Un heterodoxo con suerte
Como muchos otros avances científicos, el principal hallazgo de Norman Borlaug debe tanto a los impredecibles efectos colaterales como a su estilo de investigación heterodoxo. En los años cuarenta y cincuenta, el dogma de los mejoradores vegetales era que la selección de una variedad debía hacerse en cultivos sembrados en la misma fecha, en el mismo tipo de suelo y bajo las mismas condiciones climáticas en las que luego fuera a utilizarse la variedad para su explotación comercial.
Pero Borlaug tenía prisa.
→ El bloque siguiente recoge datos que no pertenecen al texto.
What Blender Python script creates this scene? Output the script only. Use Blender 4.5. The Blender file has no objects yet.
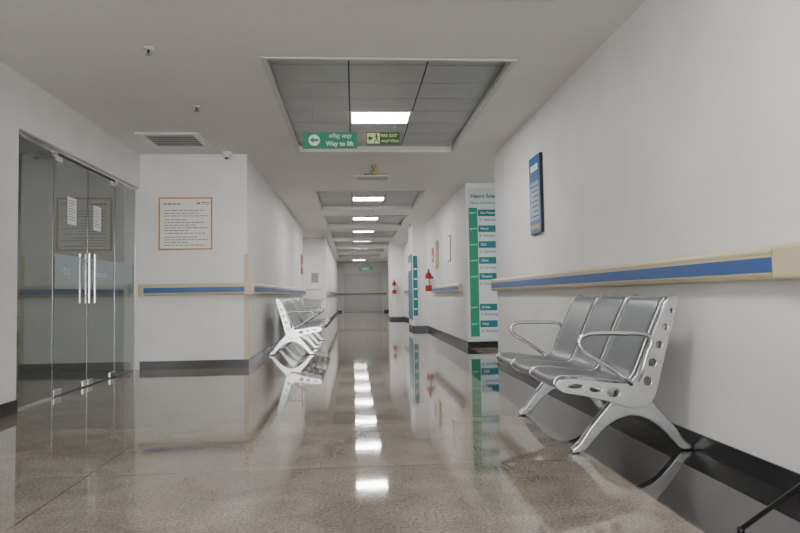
import bpy, math, random
from mathutils import Matrix, Vector, Euler
random.seed(3)
C = bpy.context.scene.collection
H = 0.87; CEIL = 2.69; XL = -2.65; XR = 1.85; YF = 8.3; YE = 35.0; YB = -6.0

# ---------------- materials ----------------
def newmat(name):
    m = bpy.data.materials.new(name); m.use_nodes = True
    return m, m.node_tree.nodes, m.node_tree.links, m.node_tree.nodes['Principled BSDF']
def mat(name, col, rough=0.5, metal=0.0, var=0.0, scale=6.0, bump=0.0, bscale=60.0, emis=0.0, spec=0.5):
    m, N, L, b = newmat(name)
    c = (*col, 1)
    b.inputs['Base Color'].default_value = c
    b.inputs['Roughness'].default_value = rough
    b.inputs['Metallic'].default_value = metal
    b.inputs['Specular IOR Level'].default_value = spec
    tc = N.new('ShaderNodeNewGeometry')
    if var > 0:
        n = N.new('ShaderNodeTexNoise'); n.inputs['Scale'].default_value = scale; n.inputs['Detail'].default_value = 5
        L.new(tc.outputs['Position'], n.inputs['Vector'])
        r = N.new('ShaderNodeValToRGB')
        r.color_ramp.elements[0].position = .3; r.color_ramp.elements[1].position = .7
        r.color_ramp.elements[0].color = (*[x*(1-var) for x in col], 1)
        r.color_ramp.elements[1].color = (*[min(1, x*(1+var)) for x in col], 1)
        L.new(n.outputs['Fac'], r.inputs['Fac']); L.new(r.outputs['Color'], b.inputs['Base Color'])
    if bump > 0:
        n2 = N.new('ShaderNodeTexNoise'); n2.inputs['Scale'].default_value = bscale; n2.inputs['Detail'].default_value = 3
        L.new(tc.outputs['Position'], n2.inputs['Vector'])
        bp = N.new('ShaderNodeBump'); bp.inputs['Strength'].default_value = bump; bp.inputs['Distance'].default_value = .01
        L.new(n2.outputs['Fac'], bp.inputs['Height']); L.new(bp.outputs['Normal'], b.inputs['Normal'])
    if emis > 0:
        b.inputs['Emission Color'].default_value = c; b.inputs['Emission Strength'].default_value = emis
    return m
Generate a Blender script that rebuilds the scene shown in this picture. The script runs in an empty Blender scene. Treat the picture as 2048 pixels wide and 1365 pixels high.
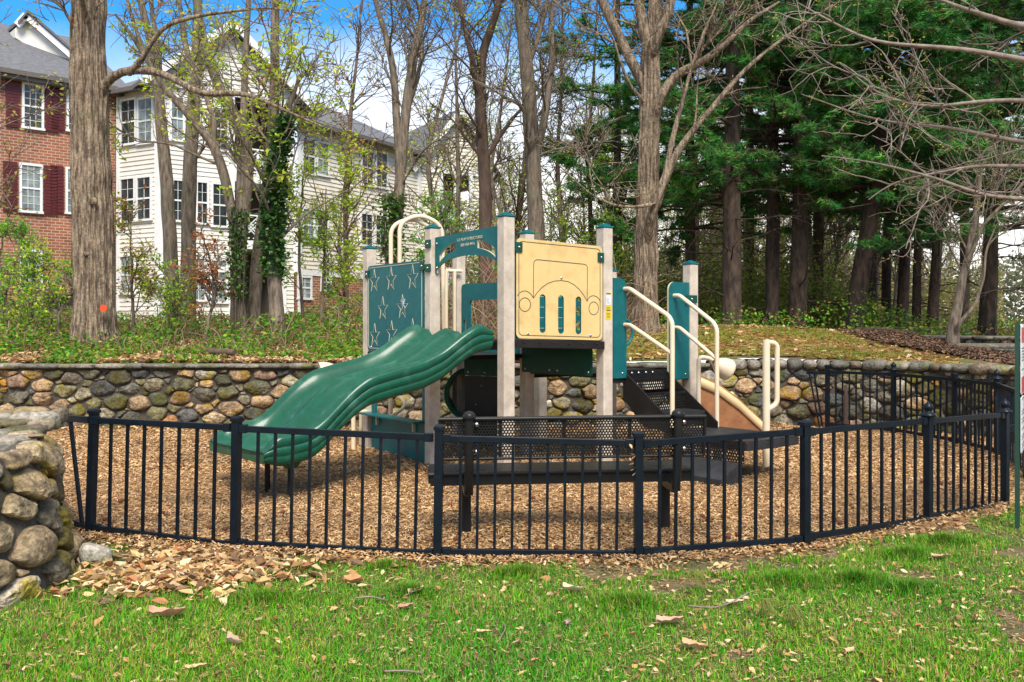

Seleccionar una semilla mejorada según esos preceptos llevaba por entonces unos diez años, y los campos mexicanos necesitaban con urgencia un trigo resistente a una plaga que los estaba destruyendo a velocidad de vértigo.
El científico pensó que, si hacía dos ciclos sucesivos de siembra por año, podía obtener la semilla resistente en sólo cinco años, en vez de diez. Pero para ello tenía que saltarse el dogma: sembró el primer ciclo en el valle de Yaqui (39 metros sobre el nivel del mar) y, con los productos de ese primer paso, sembró un segundo ciclo en el valle de Toluca, a una altitud de 2.600 metros: dos suelos, climas y fechas totalmente diferentes.
El resultado trajo bajo el brazo un premio inesperado: la variedad seleccionada por Borlaug mostraba una magnífica adaptación a casi cualquier tipo de clima, altitud y época de siembra, como consecuencia fortuita de haber sido seleccionada en ambientes tan distintos. El trigo de Borlaug se extendió -gratis- por todo el mundo y mostró un rendimiento sin precedentes en países de todo tipo.